The attackers reportedly shot at fleeing men in the pandemonium, killing two brothers, James and Mutah Kwakwi as well as a third man, Yusuf Yakubu, who just returned from Lagos to be with his wife.A resident, who identified herself as Mana Bila, said the attackers walked into the village after keeping their motorcycles at a nearby village, Makalama, which had been deserted following multiple attacks. She added that the insurgents carted away more than 20 motorcycles and other valuables from houses during the night attack.

This is coming days after a similar attack on Christmas Eve when Boko Haram fighters attacked Kwaranglum village and killed six persons, while abducting two women. Kwaranglum is about a kilometre to Chibok town, headquarters of Chibok Local Government Area of Borno State.

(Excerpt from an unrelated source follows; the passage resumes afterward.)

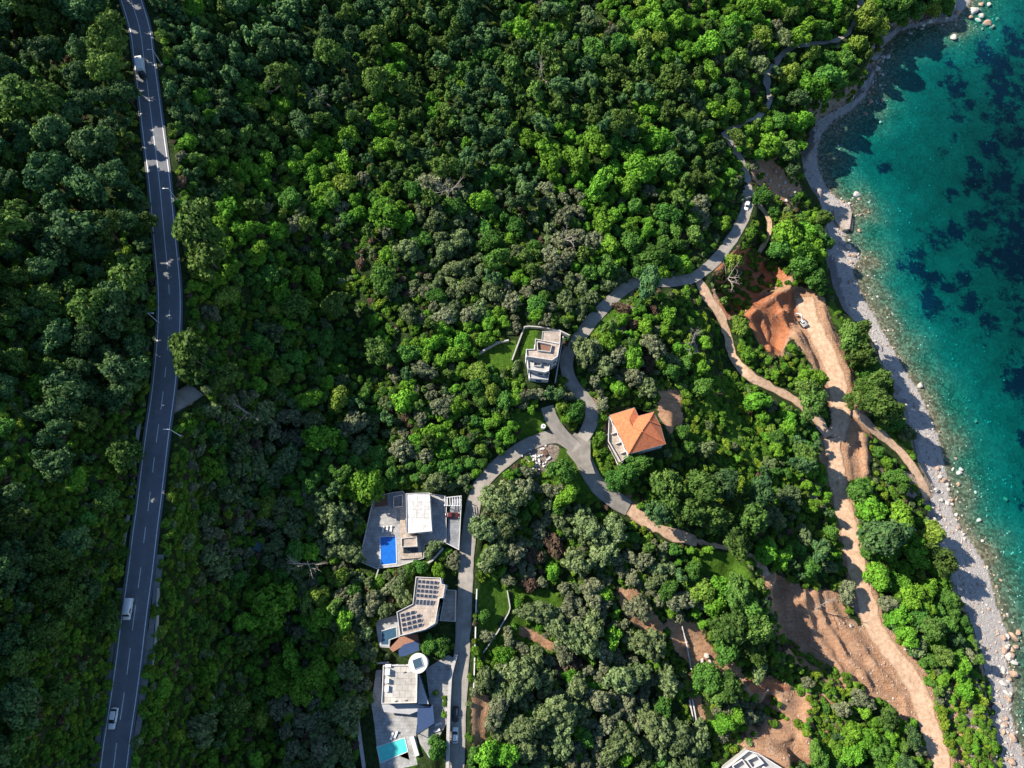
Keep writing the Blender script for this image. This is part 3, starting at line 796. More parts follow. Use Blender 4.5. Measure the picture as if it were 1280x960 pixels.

The state Commissioner for Poverty Alleviation, Mr. Nuhu Clark, an indigene of the area, told newsmen that the Boko Haram insurgents invaded the village at sunset prayer time (around 6:00p.m.), and started shooting sporadically. He said the insurgents burnt down a primary school and a large quantity of foodstuff was packed from a church premises, among others.

Leader of Chibok Girls’ Parents Association, Yakubu Nkenki, has said the town was in mourning mood when he visited to commiserate with the community after Friday’s attack and has called on the Federal Government to do more to protect soft targets.

“The situation is pathetic, the village has been thrown into mourning after losing three able bodied men. They told me that the gunmen looted 24 motorcycles from the village and abducted two women who were later released. “While we call on the public to cooperate with the military, we are also appealing to the government for improved security in our villages because the more villages are being attacked, the more bigger towns are exposed,” he said.